Because of lanthanoid contraction, which of the following pairs of elements have nearly the same atomic radii?

• A. $Zr$ (40) and $Hf$ (72)
• B. $Zr$ (40) and $Ta$ (73)
• C. $Ti$ (22) and $Zr$ (40)
• D. $Zr$ (40) and $Nb$ (41)

Answer 1

The correct option is A $Zr$ (40) and $Hf$ (72)

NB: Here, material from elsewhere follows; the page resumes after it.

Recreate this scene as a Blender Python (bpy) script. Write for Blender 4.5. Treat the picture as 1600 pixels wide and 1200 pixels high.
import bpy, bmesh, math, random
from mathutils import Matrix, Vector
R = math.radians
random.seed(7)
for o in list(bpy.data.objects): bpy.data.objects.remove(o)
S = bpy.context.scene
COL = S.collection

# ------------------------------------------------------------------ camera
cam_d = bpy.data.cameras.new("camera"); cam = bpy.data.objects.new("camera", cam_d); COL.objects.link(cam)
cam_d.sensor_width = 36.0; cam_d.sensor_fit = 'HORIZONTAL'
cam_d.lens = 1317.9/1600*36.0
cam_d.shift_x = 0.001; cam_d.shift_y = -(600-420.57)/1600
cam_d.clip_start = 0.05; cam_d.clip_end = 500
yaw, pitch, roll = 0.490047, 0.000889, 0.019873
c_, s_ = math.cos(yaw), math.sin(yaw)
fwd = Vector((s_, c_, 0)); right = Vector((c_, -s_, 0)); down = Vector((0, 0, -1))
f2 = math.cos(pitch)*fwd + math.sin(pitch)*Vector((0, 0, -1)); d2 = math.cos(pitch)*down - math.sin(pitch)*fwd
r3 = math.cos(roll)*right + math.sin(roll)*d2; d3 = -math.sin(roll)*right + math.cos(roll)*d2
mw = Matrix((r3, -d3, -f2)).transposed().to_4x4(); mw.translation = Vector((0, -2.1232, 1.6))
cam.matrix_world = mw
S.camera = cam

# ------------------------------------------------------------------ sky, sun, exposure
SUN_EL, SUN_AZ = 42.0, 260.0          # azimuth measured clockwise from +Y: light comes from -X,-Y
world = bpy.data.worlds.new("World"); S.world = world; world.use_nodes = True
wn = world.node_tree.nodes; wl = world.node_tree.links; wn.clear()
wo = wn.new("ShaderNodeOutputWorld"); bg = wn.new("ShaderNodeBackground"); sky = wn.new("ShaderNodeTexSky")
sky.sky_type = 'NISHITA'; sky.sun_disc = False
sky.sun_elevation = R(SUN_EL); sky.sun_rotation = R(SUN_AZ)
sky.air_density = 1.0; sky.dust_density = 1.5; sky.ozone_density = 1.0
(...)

Lanthanides have the extra electron (also called differentiating electron) which enters in $(n-2)f$ orbital. Since $(n-2)f$
orbital lies comparatively deep within the inner to the penultimate shell, therefore the elements are also called Inner transition elements.
The lanthanoid have the general electronic configuration as $4f^{1-14}5d^{0-1}6s^2$, with some exception to fully-filled or half-filled electronic configuration, wherein the $4f$ electrons of lanthanides did not participate in bond formation. Lanthanoid atoms have similar configurations and similar physical and chemical properties, and the most common oxidation state are 3 and 4.
The atomic radii or the size of tri positive lanthanide ions decreases steadily from Lanthanum to Lutetium due to an increase in the nuclear charge and electrons entering in the inner $(n-2)f$ orbital.
The greater than expected decrease in ionic radii of the elements in the lanthanide series from atomic number 51 to atomic number 71, resulting in smaller atomic radii than expected for subsequent elements starting with atomic number 72 is known as lanthanide contraction.
Lanthanide contraction results due to poor shielding of the nuclear charge by $4f$ electrons due to which $6s$ electrons are drawn towards the nucleus thus leading to a decrease in atomic radius.

Element	Radius (pm)
$Zr$ (40)	145
$Hf$ (72)	144
$Ta$ (73)	134
$Ti$ (22)	132
$Nb$ (41)	134

So, it is clear from the table that Zr and Hf have nearly the same atomic numbers.

Therefore, the correct answer is option A.